Given material –

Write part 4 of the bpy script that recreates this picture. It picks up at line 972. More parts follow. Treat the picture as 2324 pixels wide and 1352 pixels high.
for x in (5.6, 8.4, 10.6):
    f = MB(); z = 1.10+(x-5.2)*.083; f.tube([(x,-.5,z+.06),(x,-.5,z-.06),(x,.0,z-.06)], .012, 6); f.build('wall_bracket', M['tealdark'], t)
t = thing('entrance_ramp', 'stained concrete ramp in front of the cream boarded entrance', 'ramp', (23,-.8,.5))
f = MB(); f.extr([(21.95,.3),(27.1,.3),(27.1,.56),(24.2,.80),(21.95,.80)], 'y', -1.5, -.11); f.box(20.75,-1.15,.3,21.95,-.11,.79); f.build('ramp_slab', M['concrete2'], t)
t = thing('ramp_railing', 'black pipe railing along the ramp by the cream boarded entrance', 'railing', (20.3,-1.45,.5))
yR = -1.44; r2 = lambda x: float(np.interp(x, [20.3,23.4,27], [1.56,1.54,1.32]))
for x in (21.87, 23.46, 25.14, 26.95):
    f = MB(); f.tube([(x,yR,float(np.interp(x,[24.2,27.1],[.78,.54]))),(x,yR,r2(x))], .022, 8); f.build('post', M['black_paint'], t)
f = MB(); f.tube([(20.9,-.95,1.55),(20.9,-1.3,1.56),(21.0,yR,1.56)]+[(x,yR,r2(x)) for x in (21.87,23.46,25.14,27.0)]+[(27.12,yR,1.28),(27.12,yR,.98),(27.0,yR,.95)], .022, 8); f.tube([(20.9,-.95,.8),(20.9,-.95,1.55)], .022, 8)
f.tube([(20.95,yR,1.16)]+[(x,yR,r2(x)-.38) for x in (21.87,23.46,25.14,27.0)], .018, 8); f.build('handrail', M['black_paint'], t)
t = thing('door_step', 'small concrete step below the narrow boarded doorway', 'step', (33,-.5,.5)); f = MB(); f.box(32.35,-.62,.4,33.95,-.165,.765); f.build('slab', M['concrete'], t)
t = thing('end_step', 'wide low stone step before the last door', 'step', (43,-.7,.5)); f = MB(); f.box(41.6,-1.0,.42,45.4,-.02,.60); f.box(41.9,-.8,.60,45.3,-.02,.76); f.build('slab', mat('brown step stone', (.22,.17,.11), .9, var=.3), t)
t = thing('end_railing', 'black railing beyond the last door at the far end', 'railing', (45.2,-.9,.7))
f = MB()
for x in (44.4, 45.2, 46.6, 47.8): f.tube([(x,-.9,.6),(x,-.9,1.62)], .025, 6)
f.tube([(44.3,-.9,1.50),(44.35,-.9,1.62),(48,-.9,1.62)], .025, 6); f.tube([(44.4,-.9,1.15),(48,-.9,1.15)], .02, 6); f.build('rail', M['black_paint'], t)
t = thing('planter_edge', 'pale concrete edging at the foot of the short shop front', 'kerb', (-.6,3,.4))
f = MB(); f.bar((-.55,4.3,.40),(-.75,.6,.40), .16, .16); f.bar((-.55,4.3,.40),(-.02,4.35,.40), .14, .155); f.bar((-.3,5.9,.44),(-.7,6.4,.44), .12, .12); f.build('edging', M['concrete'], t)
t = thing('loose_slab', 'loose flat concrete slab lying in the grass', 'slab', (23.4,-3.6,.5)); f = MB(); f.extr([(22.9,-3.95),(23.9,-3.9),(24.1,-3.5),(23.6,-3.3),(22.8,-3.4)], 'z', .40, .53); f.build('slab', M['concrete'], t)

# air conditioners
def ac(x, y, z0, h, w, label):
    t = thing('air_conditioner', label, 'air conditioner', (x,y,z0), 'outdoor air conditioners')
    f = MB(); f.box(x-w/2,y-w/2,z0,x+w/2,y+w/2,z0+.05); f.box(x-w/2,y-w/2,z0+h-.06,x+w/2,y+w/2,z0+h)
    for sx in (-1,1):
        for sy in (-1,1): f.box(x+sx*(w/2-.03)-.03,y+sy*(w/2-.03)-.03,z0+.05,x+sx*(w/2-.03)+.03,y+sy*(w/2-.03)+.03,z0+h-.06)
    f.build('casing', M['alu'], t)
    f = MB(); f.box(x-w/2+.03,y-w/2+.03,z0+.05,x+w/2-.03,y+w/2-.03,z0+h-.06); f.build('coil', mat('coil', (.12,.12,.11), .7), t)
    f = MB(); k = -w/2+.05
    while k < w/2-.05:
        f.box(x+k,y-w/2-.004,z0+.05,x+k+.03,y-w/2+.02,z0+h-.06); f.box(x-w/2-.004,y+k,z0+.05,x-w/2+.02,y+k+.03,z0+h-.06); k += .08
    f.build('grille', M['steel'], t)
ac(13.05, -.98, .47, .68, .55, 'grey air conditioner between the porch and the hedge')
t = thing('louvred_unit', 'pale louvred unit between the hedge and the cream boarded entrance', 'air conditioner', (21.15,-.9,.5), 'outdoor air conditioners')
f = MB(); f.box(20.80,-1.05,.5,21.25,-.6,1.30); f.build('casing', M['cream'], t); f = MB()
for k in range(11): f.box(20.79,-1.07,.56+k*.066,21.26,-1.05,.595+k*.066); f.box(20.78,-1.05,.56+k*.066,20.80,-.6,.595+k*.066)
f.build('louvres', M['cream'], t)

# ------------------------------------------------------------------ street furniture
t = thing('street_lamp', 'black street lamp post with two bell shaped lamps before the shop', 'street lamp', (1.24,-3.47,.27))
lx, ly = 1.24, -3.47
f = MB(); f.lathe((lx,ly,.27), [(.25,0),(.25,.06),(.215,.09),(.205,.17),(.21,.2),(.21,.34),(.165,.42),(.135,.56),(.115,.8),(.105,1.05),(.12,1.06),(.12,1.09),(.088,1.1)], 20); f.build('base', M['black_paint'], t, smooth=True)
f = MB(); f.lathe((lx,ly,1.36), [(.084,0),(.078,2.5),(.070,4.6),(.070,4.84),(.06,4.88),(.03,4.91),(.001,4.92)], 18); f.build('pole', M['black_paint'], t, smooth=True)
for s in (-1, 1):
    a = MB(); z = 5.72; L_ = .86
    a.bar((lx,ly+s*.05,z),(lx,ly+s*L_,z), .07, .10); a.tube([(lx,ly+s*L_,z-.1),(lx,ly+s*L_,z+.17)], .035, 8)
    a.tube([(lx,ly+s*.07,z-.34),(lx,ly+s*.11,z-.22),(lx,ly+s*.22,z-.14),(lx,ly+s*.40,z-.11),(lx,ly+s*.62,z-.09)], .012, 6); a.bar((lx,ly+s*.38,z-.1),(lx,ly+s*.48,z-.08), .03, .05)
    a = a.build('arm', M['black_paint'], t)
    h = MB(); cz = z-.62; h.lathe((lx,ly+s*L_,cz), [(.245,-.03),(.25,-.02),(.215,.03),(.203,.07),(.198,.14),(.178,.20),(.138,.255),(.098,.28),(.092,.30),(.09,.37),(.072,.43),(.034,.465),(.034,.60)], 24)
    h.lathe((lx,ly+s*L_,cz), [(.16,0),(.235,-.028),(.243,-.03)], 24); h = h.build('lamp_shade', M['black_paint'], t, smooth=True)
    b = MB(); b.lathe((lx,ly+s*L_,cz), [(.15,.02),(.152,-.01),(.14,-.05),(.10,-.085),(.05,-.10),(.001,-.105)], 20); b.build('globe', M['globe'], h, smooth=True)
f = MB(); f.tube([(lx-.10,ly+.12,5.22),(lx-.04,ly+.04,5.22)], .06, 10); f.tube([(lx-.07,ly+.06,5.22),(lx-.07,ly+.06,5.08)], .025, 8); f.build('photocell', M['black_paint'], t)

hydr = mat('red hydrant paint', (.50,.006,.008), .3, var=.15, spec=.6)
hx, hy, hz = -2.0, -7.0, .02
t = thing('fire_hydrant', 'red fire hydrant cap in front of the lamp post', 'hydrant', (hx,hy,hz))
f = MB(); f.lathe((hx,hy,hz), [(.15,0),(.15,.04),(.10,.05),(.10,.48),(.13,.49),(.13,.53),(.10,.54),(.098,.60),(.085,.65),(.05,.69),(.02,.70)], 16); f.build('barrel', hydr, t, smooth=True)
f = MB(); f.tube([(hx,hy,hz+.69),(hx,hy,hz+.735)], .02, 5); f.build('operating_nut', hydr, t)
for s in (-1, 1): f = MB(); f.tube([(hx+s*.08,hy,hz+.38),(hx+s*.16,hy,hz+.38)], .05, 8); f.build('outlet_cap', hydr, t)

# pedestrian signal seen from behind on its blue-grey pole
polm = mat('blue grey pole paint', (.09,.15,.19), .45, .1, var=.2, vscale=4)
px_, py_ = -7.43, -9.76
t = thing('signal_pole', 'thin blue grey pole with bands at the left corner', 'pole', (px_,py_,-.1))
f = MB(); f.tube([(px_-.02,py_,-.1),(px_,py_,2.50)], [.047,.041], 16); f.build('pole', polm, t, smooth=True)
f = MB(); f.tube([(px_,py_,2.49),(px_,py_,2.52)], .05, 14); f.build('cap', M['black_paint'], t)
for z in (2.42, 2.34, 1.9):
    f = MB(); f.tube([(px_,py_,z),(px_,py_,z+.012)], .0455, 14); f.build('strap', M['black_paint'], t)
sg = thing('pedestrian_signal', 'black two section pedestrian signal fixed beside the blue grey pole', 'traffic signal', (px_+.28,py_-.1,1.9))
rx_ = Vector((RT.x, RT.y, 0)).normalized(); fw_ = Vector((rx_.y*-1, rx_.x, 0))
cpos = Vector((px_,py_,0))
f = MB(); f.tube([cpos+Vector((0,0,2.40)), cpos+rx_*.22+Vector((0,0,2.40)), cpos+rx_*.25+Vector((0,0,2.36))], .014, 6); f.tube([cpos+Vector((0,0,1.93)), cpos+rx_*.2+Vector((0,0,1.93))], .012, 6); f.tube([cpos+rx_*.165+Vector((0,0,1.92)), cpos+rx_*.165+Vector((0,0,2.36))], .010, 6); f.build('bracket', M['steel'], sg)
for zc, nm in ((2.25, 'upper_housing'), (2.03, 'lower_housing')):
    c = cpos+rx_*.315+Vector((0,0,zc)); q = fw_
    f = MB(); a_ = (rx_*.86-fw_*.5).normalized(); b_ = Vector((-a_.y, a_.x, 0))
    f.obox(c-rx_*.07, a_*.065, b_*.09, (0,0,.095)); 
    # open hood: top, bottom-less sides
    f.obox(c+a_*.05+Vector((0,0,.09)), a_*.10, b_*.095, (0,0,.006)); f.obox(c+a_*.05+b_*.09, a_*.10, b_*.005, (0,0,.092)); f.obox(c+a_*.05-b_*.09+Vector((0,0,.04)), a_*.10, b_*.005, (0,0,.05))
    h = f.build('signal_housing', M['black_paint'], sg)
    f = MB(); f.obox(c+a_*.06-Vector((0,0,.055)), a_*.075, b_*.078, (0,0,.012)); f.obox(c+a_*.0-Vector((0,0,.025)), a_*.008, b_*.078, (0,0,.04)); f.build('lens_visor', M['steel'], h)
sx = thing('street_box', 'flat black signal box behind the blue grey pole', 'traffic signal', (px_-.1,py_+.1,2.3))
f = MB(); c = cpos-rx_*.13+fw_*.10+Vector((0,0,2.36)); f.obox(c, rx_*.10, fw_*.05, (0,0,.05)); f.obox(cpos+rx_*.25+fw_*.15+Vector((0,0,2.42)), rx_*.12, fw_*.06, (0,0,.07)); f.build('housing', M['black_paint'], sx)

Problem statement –
Return every line containing "wide".

Expected answer –
Write part 4 of the bpy script that recreates this picture. It picks up at line 972. More parts follow. Treat the picture as 2324 pixels wide and 1352 pixels high.
t = thing('end_step', 'wide low stone step before the last door', 'step', (43,-.7,.5)); f = MB(); f.box(41.6,-1.0,.42,45.4,-.02,.60); f.box(41.9,-.8,.60,45.3,-.02,.76); f.build('slab', mat('brown step stone', (.22,.17,.11), .9, var=.3), t)